EXERCISE TASK:
Repeat every line, exactly, from the very first through the one where "scn = bpy.context.scene" appears. Add nothing else.

INFORMATION SUPPLIED:
(begin)
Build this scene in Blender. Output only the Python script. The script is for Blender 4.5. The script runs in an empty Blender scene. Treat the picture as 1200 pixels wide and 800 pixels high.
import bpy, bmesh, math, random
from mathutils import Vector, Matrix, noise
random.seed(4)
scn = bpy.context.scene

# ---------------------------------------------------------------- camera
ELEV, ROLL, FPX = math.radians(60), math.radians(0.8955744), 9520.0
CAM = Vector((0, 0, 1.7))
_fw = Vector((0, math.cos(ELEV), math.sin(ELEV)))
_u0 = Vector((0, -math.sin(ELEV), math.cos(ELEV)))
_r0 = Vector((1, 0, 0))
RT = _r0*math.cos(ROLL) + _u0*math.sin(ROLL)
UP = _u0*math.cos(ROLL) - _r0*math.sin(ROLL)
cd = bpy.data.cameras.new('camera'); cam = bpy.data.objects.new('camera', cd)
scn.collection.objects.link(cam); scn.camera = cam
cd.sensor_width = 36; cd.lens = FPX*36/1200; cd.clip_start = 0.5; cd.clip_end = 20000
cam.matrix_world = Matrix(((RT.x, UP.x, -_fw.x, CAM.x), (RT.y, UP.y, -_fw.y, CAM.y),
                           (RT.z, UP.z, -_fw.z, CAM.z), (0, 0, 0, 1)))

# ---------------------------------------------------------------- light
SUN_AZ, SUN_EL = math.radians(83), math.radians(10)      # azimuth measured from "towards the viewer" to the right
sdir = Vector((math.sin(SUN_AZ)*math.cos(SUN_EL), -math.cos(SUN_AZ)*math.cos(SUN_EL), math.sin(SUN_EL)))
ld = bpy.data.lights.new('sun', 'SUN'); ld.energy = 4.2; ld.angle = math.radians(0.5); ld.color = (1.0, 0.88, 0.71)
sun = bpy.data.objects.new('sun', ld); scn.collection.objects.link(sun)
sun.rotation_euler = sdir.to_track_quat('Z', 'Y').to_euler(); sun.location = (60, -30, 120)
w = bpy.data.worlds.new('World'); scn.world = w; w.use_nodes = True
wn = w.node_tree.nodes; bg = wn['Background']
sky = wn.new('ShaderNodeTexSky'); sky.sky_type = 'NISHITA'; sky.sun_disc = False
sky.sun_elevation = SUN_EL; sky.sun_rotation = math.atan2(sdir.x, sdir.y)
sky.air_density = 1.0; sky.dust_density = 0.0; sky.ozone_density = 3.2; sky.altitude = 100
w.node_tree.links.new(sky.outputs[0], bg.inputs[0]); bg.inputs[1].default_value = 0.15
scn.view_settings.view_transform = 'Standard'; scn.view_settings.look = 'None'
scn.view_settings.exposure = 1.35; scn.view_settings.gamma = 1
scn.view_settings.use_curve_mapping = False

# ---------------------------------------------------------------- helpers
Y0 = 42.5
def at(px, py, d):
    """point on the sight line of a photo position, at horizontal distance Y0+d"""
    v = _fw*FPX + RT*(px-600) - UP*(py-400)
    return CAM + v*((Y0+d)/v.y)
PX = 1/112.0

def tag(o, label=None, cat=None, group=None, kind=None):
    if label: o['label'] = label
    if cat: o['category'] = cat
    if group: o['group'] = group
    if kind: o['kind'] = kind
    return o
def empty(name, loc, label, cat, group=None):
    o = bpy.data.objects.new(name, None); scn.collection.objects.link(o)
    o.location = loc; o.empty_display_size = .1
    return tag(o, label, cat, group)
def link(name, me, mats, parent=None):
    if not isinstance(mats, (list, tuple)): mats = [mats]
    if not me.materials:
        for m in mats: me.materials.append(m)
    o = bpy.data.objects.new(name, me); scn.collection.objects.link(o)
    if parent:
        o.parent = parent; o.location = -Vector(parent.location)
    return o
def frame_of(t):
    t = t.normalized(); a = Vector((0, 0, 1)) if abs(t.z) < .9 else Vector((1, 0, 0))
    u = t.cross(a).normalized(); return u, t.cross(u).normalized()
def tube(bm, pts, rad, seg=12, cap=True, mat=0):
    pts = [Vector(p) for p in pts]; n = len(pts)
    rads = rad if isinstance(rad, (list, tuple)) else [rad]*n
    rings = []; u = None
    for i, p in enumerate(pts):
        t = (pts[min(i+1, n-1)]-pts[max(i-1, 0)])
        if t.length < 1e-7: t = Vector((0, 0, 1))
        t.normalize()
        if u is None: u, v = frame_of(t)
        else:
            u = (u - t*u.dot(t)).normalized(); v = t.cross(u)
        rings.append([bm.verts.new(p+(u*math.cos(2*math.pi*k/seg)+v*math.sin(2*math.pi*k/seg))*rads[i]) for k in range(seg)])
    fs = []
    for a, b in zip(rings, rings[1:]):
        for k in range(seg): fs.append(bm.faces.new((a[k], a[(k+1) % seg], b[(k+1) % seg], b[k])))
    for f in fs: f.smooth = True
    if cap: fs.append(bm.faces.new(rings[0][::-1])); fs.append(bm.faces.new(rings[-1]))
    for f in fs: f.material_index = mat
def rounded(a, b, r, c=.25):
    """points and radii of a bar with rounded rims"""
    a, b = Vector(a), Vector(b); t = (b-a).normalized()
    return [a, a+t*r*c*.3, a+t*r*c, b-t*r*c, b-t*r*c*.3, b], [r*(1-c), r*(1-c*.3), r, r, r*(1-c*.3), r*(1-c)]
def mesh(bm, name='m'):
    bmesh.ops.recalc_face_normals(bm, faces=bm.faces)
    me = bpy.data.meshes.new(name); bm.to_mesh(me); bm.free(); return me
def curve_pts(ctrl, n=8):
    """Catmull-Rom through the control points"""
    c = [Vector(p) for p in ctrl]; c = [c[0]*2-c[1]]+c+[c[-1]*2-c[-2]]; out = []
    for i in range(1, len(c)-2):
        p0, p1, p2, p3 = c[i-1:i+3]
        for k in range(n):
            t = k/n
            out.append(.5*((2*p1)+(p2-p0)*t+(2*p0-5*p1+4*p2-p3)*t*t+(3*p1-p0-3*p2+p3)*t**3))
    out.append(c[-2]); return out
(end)
SOLUTION FOR THIS EXERCISE:
Build this scene in Blender. Output only the Python script. The script is for Blender 4.5. The script runs in an empty Blender scene. Treat the picture as 1200 pixels wide and 800 pixels high.
import bpy, bmesh, math, random
from mathutils import Vector, Matrix, noise
random.seed(4)
scn = bpy.context.scene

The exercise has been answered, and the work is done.